I remember the events of Sunday evening like they happened four days ago. When the Colts intercepted King Brady the tears streamed down my face. I held my right fist in the air, proud, defiant, held high and closed tight. My girlfriend asked if this meant the Mets had won; I ignored her. My eyes sneaked a peek at the Obama poster hanging over the television in the living room, a poster that promises more historical victories on the horizon, then the moment was almost ruined by me catching a glimpse of Sienna Miller on the cover of Esquire and needing to reread the interview about how she's single and looking for a black blogger to mingle with.

Luckily I turned back to the television; Manning was being interviewed, and the storm clouds in my brain thundered out a revelation: "This landmark moment in African-American history was brought to us by quite possibly the whitest QB ever. Now on the Mount Rushmore of Melanin there's Martin, Malcolm, Wesley Autrey, and Peyton Manning." And it wasn't long ago we were all thinking Michael Vick might be our savior.

vickfinger.jpg

The hype around two African-American head coaches going to the Super Bowl has been impressive and appropriately reverent. I bet the first two white guys who coached in plain-jane Super Bowl I (no Caucasian research-links during Negro Bowl) are wishing their people endured three hundred years of ostensible and institutionalized oppression so they could bask in this multicultural media afterglow. Now this is what racism is supposed to be about! Good people of good character doing good things; plus they're black!

Both coaches are well-deserving of the accolades, Lovie Smith, a Jesus/Dungy disciple, has turned the Bears around the way the great ones do it, with a firm hand that leaves indelible fingerprints of success on your fine ass franchise. Or something like that. This Negro Bowl appearance demonstrates the Bears are Lovie's team, more than Urlacher, Tommy Harris or, um, Brian Griese.

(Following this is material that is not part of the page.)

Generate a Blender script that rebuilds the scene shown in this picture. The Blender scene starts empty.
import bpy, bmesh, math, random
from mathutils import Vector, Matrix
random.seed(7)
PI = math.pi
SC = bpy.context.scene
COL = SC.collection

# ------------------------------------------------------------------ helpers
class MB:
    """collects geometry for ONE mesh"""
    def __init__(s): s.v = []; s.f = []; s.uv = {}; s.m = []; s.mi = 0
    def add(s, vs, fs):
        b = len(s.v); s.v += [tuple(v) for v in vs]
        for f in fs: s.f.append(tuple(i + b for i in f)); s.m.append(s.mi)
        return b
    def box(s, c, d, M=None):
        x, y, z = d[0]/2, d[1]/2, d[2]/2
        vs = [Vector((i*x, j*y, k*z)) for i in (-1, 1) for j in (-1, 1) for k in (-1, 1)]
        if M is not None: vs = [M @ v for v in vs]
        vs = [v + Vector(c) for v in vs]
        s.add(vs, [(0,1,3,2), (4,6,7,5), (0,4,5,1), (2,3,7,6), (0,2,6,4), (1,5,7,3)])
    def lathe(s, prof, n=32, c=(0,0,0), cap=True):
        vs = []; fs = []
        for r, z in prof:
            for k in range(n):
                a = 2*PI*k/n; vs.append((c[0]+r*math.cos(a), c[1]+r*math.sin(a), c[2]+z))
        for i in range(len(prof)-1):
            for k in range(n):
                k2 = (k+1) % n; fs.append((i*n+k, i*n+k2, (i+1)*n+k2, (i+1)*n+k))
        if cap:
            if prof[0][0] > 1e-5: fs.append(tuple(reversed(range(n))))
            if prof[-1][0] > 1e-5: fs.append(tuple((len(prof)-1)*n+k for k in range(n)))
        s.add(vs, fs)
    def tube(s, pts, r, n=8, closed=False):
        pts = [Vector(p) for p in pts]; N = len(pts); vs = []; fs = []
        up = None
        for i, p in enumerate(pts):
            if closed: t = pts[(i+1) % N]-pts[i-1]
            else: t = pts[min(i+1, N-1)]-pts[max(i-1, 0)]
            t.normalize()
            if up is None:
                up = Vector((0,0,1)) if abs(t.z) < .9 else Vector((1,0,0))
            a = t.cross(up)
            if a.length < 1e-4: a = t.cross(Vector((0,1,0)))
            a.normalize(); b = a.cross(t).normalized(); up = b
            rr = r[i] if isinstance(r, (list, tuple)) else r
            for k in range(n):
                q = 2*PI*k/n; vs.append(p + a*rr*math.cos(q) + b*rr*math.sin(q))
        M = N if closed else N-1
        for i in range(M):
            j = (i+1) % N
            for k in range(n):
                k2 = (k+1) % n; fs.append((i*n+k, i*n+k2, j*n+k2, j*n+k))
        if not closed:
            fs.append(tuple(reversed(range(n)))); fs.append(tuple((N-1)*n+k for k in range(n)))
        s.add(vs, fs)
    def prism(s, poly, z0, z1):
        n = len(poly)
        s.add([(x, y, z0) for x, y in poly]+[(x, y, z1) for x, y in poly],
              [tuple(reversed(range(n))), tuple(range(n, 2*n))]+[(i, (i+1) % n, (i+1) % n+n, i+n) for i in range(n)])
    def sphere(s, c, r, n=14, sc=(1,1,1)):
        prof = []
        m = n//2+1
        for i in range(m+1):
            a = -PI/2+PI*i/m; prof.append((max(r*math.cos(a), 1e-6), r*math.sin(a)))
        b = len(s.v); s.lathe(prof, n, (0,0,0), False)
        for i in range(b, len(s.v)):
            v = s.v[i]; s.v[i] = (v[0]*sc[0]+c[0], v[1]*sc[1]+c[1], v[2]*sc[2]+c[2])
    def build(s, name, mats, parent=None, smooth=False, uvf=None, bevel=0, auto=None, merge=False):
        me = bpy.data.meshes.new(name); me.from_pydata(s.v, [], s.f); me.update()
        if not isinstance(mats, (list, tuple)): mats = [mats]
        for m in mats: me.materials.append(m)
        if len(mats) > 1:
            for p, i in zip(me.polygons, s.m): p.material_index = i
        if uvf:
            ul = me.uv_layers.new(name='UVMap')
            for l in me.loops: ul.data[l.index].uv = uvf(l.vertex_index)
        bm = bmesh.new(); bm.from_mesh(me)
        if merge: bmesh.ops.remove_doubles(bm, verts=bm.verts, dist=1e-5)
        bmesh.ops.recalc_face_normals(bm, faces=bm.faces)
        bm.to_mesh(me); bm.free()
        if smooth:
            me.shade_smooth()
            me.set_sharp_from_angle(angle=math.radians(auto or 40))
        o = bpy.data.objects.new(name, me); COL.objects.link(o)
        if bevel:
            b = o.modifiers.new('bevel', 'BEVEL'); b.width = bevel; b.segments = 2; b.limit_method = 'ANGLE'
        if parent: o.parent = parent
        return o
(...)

As for Tony Dungy, only some literary hybrid of Langston Hughes and Mario Puzo could do justice to The Spiritual Godfather of this black head coaching ring. Possibly the most beloved individual in the league, Dungy could kill your children, sleep with your significant other and send your grandparents to die in Iraq and you'd still well up and kiss him on both cheeks, while he's in your bed eating crackers. Later, while brushing crumbs off the sheets, you'd scold your better half, "You slept with Tony Dungy?!!? (beat) Well, I wasn't even positive he was a sexual being like that, how was it? Did he run the Cover 2? Did his clock management leave a little to be desired? Regardless, that Tony Dungy is a great man; if he decides to have you again you better treat him right, girl."

cover2yeah.jpg

I'm sure there are some enlightened, color-blind individuals out there who say the race angle here is irrelevant; race is likely a construct they deconstructed long time ago. They may believe that any hubbub related to this story only shows our lack of progress; they'd consider it news if it were two Asian head coaches in the Super Bowl (Go Norm Chow!). Or better yet a Puerto Rican (Go Ron Rivera!) and a Native American (Go Joe Gibbs!); then maybe you could color them silver and black impressed. To those people I say, "Hi, and welcome to Negro Bowl I!"

Color-blind or not, this is an opportunity to embrace a race moment. It's a reconditioning of our muscle reflexes. It's an opportunity to celebrate the fourth horseman of the Negrocalypse, Peyton Manning, our ironically postmodern African-American Trojan Horse carrying us past the gates of the so called "patriots" who would deny our place in history. This day belongs to everyone, but especially us.

So I'm embracing the racism. The tears are streaming. The fist is held high. I'm black and I'm proud. And goddammit, so is Peyton Manning. He and I both know that on February 4 there will be a great day of football where two teams play and nobody loses.